Remember when Comedy Central’s Jon Stewart made headlines for questioning Health and Human Services Sec. Kathleen Sebelius on Obamacare? When he asked her in October why big businesses were allowed to delay having to comply from the law but not individuals, all she could do was repeat talking points over and over again, prompting him to ask her, “Am I a stupid man?”

Thankfully, he is not. But that is the goal of messaging — to annihilate the cognitive dissonance that occurs when what you hear and see someone like Ms. Sebelius repeat things over and over again that don’t jive with reality. It is to make the listener and watcher become one with the message as if it were a savior come to rid people of individual thought.

Without modern technology messaging could never have risen to such prominence. It has never been easier to inundate individuals with a particular set of talking points in so many formats from which a person can absorb them.

In a world of readers of print, messaging couldn’t work nearly as well by design. As media theorist Marshall McLuhan said in 1977, “literate man can stand back objectively and look at situations. The TV person has no objectivity at all.” Reading, McLuhan said in the same talk, requires people to guess quickly, as words have multiple meanings, and make quick decisions. TV, he said, “is subjective, totally involving.”

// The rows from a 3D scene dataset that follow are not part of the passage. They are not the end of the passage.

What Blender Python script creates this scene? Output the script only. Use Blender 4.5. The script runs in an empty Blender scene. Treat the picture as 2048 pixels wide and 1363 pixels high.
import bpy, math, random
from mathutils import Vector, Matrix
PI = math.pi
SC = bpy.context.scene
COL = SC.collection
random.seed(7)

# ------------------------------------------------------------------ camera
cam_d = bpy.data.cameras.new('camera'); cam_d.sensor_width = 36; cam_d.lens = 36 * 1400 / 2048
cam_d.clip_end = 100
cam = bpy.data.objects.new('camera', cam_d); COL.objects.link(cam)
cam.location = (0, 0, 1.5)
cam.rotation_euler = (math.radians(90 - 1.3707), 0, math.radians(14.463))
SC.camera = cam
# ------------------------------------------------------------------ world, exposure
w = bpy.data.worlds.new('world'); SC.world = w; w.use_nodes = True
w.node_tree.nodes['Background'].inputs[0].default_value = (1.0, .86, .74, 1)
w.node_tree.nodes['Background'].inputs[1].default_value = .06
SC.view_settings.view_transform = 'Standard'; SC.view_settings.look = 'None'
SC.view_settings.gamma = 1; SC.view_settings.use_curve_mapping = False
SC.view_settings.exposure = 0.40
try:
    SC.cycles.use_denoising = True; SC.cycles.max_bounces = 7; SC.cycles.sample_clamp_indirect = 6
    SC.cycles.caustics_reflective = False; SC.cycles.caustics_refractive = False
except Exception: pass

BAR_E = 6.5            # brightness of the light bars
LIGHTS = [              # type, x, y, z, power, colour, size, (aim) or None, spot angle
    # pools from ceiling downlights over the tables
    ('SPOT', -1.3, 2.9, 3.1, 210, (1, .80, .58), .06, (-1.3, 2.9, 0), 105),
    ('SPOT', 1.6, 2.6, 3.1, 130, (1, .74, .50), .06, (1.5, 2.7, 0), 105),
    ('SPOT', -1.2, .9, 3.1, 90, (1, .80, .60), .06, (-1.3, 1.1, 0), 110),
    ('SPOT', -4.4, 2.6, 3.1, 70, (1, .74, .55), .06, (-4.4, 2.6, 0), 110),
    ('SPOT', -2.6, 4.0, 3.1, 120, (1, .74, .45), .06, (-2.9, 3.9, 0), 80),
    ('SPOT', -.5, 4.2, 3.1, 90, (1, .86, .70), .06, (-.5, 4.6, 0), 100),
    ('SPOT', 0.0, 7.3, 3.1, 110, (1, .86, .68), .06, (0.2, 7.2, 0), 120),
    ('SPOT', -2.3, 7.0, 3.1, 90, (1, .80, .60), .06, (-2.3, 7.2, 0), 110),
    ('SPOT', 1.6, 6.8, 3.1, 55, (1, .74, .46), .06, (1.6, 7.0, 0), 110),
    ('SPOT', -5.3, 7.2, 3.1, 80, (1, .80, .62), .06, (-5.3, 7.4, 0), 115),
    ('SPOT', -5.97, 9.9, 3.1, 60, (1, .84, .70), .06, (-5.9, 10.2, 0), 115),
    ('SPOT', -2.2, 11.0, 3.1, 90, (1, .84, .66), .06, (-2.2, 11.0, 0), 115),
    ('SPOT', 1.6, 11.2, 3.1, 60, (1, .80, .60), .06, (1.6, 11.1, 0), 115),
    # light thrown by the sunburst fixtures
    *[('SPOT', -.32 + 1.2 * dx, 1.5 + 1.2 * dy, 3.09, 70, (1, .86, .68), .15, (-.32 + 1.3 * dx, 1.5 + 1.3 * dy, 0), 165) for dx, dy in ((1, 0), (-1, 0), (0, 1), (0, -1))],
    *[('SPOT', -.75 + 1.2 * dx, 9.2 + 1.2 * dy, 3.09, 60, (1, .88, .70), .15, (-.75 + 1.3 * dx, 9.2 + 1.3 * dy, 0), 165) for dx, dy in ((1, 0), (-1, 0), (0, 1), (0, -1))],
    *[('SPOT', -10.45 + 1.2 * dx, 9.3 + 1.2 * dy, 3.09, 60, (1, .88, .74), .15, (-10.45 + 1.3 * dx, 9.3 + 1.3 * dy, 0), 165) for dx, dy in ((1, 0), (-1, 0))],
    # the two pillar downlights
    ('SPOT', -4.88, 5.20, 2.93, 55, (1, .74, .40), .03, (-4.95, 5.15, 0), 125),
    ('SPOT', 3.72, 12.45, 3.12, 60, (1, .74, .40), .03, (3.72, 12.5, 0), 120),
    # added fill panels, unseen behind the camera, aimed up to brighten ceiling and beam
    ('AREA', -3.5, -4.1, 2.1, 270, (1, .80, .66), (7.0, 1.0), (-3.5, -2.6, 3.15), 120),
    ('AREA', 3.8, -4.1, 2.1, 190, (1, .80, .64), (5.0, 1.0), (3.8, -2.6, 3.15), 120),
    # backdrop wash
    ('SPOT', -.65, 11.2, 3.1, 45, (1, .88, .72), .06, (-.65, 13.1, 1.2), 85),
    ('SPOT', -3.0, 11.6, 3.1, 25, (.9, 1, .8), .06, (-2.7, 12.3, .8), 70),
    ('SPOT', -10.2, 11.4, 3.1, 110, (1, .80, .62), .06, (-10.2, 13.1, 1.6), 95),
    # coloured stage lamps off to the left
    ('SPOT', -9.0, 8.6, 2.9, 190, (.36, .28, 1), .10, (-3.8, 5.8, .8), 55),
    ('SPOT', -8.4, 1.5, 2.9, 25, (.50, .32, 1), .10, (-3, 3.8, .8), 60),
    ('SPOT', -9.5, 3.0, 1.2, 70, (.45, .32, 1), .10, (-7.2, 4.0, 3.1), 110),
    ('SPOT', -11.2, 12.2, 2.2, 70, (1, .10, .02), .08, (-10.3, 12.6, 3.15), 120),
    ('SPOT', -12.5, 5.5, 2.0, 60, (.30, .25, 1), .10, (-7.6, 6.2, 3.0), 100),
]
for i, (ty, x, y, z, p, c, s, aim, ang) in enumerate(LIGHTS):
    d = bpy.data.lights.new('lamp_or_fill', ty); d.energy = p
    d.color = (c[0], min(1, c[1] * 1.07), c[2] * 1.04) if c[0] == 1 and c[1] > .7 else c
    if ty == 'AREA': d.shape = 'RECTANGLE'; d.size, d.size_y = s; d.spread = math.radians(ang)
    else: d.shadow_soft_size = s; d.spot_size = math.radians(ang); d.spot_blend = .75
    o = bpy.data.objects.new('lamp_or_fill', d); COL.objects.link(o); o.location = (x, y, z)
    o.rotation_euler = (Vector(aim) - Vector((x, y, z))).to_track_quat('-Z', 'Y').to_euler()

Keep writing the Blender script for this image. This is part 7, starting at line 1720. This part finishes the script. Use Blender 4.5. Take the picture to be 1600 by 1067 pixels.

Not only do we have TV these days, we have Facebook, Instagram, YouTube and other “totally involving” mediums that have replaced print as the place where people get their information. So not only is it easier to repeat a message multiple times more easily in today’s world, which psychology teaches is in itself key to having people think favorably about a particular idea or person, but the mediums through which Americans seek information influences how we think about it.

The messaging people know this. Americans should wise up.

If a porn addiction can rewire the brain to make it more difficult or impossible to enjoy sex with a real person, one wonders how a collective addiction to social media could be changing our brains to make it more difficult to see issues and people for what and who they really are.

Modern politics depends on messaging, and particularly progressive politics where the movement is more important than the individual, so I do not hold great hope for civil discourse in 2014. But I do hope that the utter disconnect between the message of Obamacare and the reality of it makes people realize when they are being messaged and forces them to think instead of just absorb.

Wet sponges are good for cleaning dishes but are not capable of critical thought.